News
International Seminar for European Teachers
Auschwitz: History, Education, and Symbolism is a seminar for European teachers being held from September 6-11, 2006 at the International Center for Education about Auschwitz and the Holocaust
Participants include teachers from many European countries who took part in training at the Yad Vashem Institute in Jerusalem last year. "The International School for teaching about the Holocaust there has an educational program for teachers from Europe," said Alicja Białecka, director of the Program Section at the ICEAH. "As a result of cooperation between the Auschwitz-Birkenau State Museum in Oświęcim and Yad Vashem, plans arose to continue those seminars under a somewhat modified formula, as second-stage seminars. The seminar now underway is an example of this continuation. Two people from each of the European countries taking part in the Yad Vashem schooling have been invited."
"This is the first seminar of its kind to be organized by the Museum and Yad Vashem for participants from other countries," added Krystyna Oleksy, Museum deputy director for education. "During this year's seminar, the teaching will be done by lecturers, historians, and education specialists from the Auschwitz Museum and Yad Vashem. We have also invited lecturers from the Jagiellonian University."

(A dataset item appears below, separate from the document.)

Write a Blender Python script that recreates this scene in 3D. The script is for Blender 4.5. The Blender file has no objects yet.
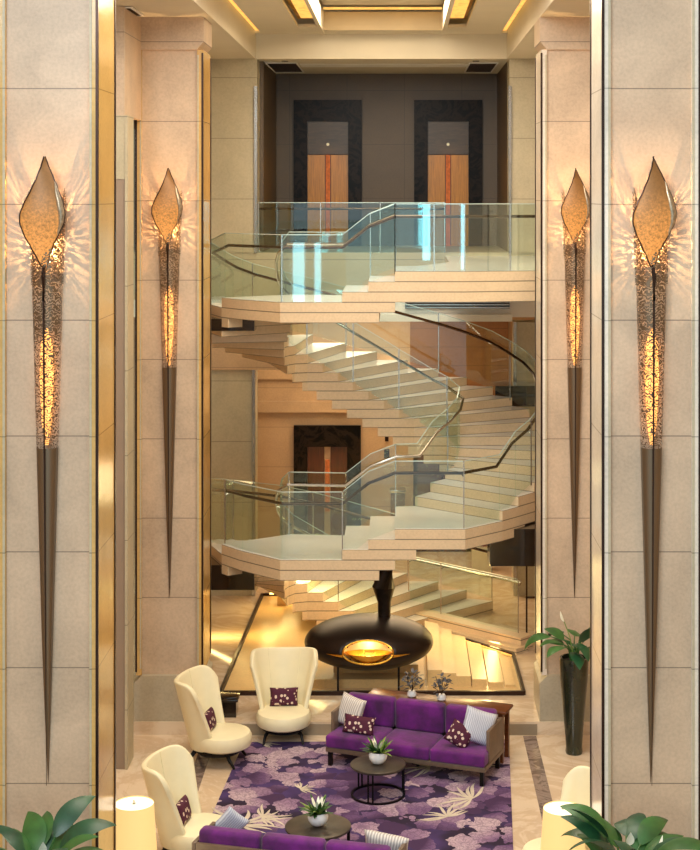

"The six-day program is very full. It also includes study tours of the Auschwitz site, lectures, workshops, and a tour of Cracow," said Ewa Matlak, the ICEAH resource person for the group.
"We are trying to show this international group from western, central, and eastern Europe, what we do here in the field of teaching about Auschwitz and the Holocaust, in terms of seeing history from the Polish perspective. We also want to show today's Poland to the participants," remarked Białecka.
"The seminar sessions concentrate to a large degree on the methodology of teaching about Auschwitz and the Holocaust," she adds, "and on the use that can be made of the authentic historical memorials located in Poland and around the world, how to include them in the educational process. It may be true that we are working with teachers, but young people are our most important audience. We want the process of teaching in schools to improve and be more interesting. Nor will there be a lack of strictly historical lectures in the seminar schedule."
Greeting the participants at the inaugural meeting of the seminar, Oleksy said that, "together with our partner, Yad Vashem, we are calling this a European seminar. Although Auschwitz is an issue for all humanity, it is above all an issue of European responsibility. We—Europeans and educators—bear a special responsibility for the European historical heritage and a responsibility for the future of Europe."